▶ [STATED GOAL]
From the entries below, print exactly the span beginning with the line holding "Recreate this scene" and ending with the line holding "CT, ST = math.cos(PITCH), math.sin(PITCH)", endpoints included, and skip any pictures.

━━━

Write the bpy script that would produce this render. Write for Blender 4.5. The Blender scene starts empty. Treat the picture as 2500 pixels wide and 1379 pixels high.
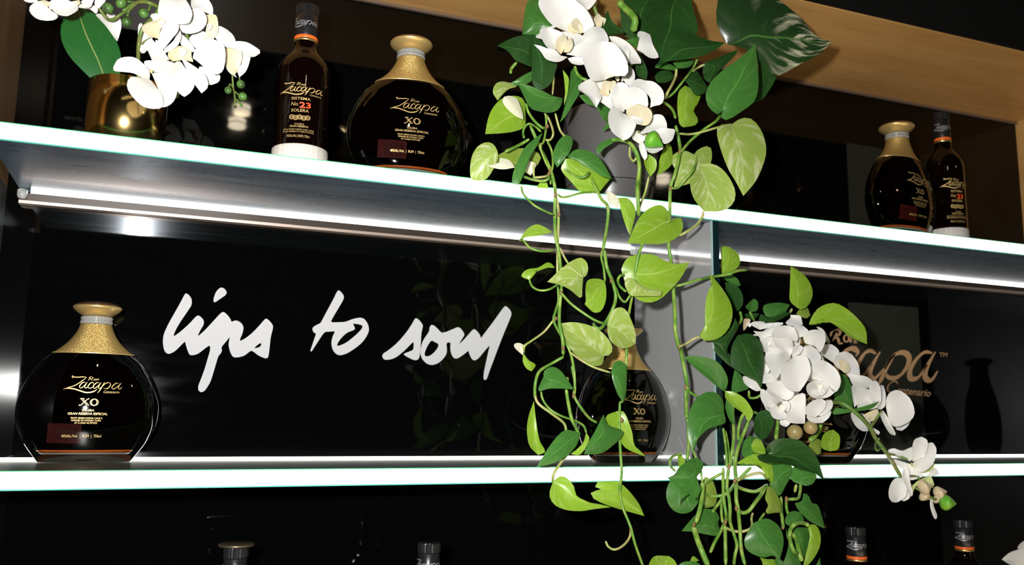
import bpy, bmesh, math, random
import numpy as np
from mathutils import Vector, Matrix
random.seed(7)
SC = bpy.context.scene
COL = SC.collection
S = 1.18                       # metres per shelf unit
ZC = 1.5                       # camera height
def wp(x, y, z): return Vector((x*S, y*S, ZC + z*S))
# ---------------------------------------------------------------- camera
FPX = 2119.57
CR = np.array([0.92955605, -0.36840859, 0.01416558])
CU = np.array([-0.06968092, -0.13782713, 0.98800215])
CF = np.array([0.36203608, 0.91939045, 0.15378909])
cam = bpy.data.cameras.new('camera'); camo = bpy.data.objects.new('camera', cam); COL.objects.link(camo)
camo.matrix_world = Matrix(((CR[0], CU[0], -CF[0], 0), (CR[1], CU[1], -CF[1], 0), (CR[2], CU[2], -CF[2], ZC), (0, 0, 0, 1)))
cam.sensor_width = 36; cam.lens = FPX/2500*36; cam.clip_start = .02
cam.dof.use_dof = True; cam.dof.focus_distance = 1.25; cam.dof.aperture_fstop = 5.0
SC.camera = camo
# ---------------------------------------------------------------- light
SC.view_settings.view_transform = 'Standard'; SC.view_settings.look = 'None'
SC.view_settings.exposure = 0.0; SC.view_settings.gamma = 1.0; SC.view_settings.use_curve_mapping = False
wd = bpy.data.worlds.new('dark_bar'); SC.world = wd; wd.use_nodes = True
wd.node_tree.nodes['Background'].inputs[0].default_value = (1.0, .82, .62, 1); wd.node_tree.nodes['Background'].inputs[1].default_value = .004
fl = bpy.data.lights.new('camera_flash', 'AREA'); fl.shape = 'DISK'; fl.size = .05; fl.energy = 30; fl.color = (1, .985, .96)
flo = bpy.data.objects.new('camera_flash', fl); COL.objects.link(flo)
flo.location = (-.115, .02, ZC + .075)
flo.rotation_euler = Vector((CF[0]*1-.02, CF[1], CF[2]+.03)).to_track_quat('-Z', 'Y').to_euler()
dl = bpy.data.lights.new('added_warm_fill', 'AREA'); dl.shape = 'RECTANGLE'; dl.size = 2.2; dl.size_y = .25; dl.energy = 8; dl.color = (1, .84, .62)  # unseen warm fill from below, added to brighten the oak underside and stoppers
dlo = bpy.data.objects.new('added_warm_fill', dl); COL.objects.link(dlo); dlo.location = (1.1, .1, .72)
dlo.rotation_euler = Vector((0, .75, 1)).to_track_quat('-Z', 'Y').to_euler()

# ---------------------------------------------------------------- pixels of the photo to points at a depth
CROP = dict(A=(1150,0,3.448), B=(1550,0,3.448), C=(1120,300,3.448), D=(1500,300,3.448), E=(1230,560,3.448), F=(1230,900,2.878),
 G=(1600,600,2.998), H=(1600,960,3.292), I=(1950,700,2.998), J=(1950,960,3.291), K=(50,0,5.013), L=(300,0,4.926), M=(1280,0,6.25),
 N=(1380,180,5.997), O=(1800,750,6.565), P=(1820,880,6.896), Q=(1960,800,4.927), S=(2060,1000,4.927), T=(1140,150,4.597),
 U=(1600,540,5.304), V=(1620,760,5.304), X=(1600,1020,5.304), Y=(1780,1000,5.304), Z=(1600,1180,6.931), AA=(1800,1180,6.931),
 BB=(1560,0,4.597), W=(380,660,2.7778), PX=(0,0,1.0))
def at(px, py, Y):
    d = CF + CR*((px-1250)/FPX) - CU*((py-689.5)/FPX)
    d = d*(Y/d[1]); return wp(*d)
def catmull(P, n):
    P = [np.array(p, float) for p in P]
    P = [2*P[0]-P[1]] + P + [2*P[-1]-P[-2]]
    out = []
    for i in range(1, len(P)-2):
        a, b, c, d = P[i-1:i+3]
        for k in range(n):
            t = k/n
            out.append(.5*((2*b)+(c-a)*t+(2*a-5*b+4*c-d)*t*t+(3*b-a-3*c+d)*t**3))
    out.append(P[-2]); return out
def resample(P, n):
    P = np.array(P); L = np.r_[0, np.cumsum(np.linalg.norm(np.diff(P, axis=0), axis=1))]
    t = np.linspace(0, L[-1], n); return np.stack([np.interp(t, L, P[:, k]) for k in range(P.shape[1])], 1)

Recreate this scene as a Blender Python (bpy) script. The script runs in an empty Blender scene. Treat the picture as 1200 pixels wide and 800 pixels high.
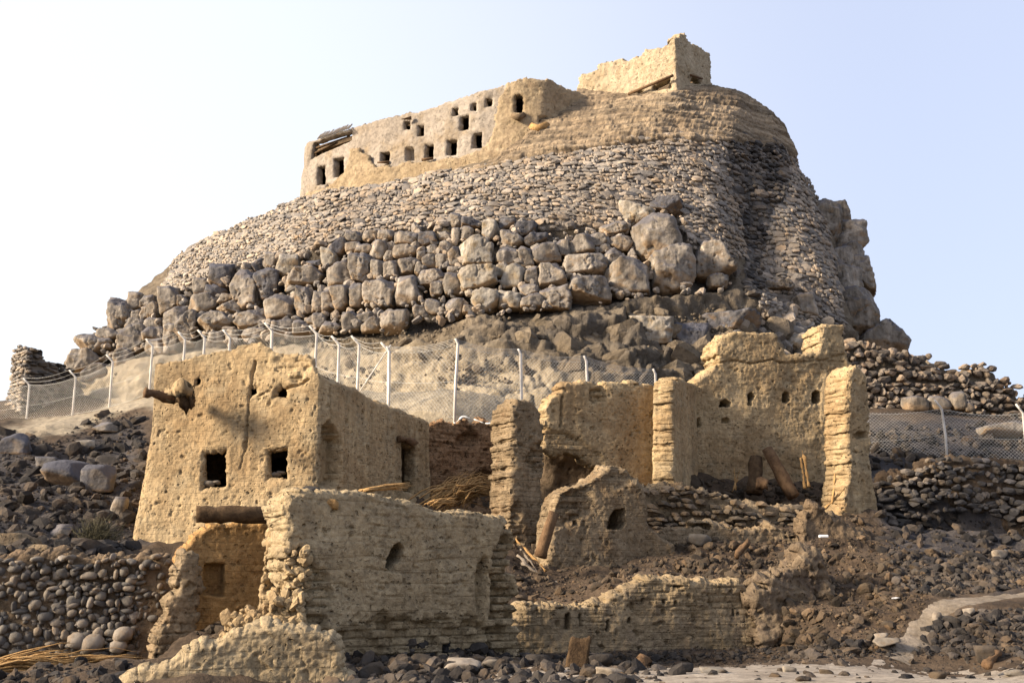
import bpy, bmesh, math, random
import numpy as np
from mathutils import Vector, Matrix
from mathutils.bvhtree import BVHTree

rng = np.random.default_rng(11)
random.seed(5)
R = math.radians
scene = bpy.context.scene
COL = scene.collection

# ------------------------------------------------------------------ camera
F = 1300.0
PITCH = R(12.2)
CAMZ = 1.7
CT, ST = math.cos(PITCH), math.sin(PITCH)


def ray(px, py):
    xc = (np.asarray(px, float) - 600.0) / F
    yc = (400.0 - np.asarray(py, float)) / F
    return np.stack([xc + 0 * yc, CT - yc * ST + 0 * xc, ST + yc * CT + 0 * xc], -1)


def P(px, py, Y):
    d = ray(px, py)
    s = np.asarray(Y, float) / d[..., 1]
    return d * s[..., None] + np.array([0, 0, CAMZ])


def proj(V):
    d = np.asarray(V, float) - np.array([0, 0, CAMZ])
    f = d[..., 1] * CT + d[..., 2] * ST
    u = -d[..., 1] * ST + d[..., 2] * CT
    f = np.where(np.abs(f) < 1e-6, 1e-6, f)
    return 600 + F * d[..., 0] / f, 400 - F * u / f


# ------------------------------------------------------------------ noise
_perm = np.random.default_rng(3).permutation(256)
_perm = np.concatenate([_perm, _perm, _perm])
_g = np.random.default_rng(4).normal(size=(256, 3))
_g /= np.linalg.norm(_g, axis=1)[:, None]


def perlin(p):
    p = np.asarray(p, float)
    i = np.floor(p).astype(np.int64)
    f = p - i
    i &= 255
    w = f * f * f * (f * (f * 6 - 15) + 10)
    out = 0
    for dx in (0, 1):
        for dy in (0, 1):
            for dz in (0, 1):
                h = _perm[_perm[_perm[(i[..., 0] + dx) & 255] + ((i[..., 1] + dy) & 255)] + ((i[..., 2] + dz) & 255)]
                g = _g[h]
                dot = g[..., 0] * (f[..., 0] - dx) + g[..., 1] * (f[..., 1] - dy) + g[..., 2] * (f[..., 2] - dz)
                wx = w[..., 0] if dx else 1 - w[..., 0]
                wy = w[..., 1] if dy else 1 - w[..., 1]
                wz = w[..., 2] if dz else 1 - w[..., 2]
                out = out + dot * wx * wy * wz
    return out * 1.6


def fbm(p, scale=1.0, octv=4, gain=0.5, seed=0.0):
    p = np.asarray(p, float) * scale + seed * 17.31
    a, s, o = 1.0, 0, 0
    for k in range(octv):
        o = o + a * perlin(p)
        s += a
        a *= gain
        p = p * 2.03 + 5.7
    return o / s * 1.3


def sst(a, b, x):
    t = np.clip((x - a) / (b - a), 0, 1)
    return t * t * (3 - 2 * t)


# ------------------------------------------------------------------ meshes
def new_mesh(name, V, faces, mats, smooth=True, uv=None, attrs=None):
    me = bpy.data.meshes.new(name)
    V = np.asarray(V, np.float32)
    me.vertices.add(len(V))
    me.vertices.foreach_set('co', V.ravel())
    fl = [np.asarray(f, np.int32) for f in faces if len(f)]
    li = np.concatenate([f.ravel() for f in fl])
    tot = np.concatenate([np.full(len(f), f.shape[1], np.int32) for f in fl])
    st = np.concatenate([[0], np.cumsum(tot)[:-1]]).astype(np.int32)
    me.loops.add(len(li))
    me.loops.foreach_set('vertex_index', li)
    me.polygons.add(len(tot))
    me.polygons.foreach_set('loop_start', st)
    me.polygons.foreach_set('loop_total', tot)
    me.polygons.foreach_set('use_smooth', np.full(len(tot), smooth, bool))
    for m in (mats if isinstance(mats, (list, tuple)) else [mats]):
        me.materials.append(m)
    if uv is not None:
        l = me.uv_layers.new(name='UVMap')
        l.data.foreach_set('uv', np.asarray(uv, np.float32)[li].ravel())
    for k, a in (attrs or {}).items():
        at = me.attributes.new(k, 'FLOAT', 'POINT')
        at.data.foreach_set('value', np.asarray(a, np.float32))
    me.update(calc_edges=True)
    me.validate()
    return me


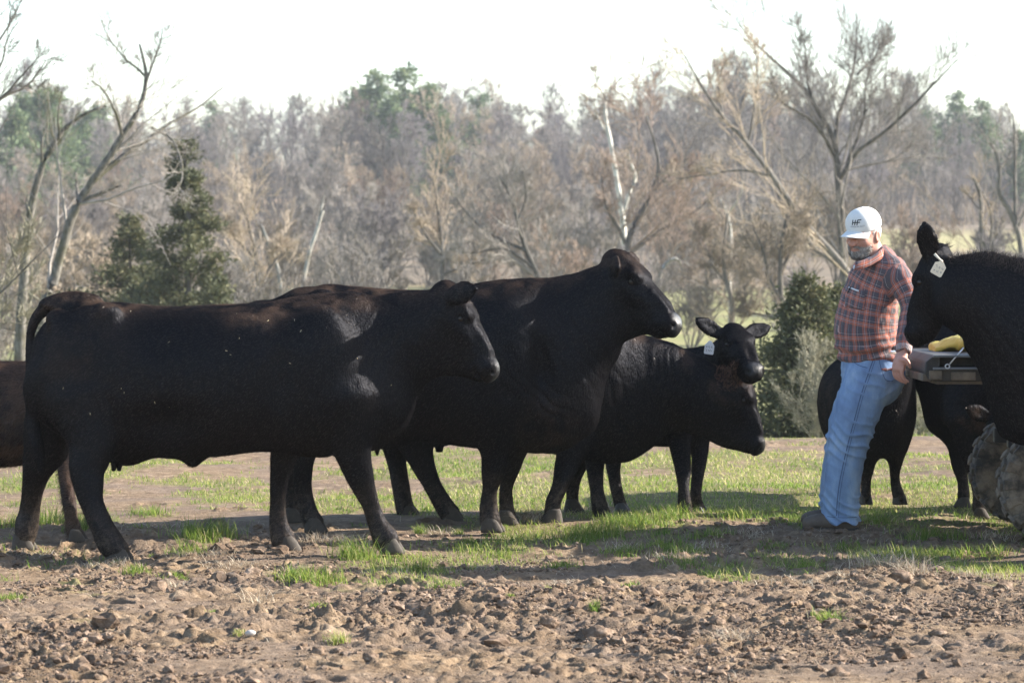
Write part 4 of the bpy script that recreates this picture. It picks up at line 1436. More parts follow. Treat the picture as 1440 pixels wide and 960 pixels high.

━━━

▶ [EXERCISE OUTPUT]
Recreate this scene as a Blender Python (bpy) script. The script runs in an empty Blender scene. Treat the picture as 1200 pixels wide and 800 pixels high.
import bpy, bmesh, math, random
import numpy as np
from mathutils import Vector, Matrix
from mathutils.bvhtree import BVHTree

rng = np.random.default_rng(11)
random.seed(5)
R = math.radians
scene = bpy.context.scene
COL = scene.collection

# ------------------------------------------------------------------ camera
F = 1300.0
PITCH = R(12.2)
CAMZ = 1.7
CT, ST = math.cos(PITCH), math.sin(PITCH)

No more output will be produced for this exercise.